In the very beginning of the story, it is revealed that heroine Sai Pallavi sees her still born baby Diya, played brilliantly by child artiste Veronica.

While her husband doesn’t believe about their daughter’s presence, she can notice Diya. She suspects she is behind the unnatural deaths in their family.

All these are unfolded without much suspense in the very beginning of the story, the director reserves the suspense about the ending.

Though first half of the movie is neat and holds interest, the later portions have made tedious watch. Other than the ending, entire second half is dull and predictable.

Moreover, it runs without any twists and turns. Films in the genre demand either chills or twists. This film lacks both.

It is evident that the director wanted to bring the emotional angle of a mother and her stillborn child but even on that front, the director’s ideas have not translated onto the screen from paper.

There are really good moments: Sai Pallavi realizing the presence of Diya, the sequence in psychiatrist office, and a lift sequence. But all these come pre-interval. Post-interval it doesn’t create tension or build up emphatic situations.

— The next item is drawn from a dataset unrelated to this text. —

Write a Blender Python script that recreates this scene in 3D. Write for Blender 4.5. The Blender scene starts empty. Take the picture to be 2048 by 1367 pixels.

Adding to these problems, the characterization of hero Naga Shaurya is too inactive. Other actors too appear like in TV serials. Only Sai Pallavi gets our attention with her impeccable acting skills and of course, the child actor.

Despite the novelty in storyline (still-born supernatural thriller), “Kanam” doesn’t satisfy the thriller lovers nor the one who crave for sentiments. It is the case of neither here nor there.

Overall, “Kanam” has some moments, interesting story but fails on the narration front.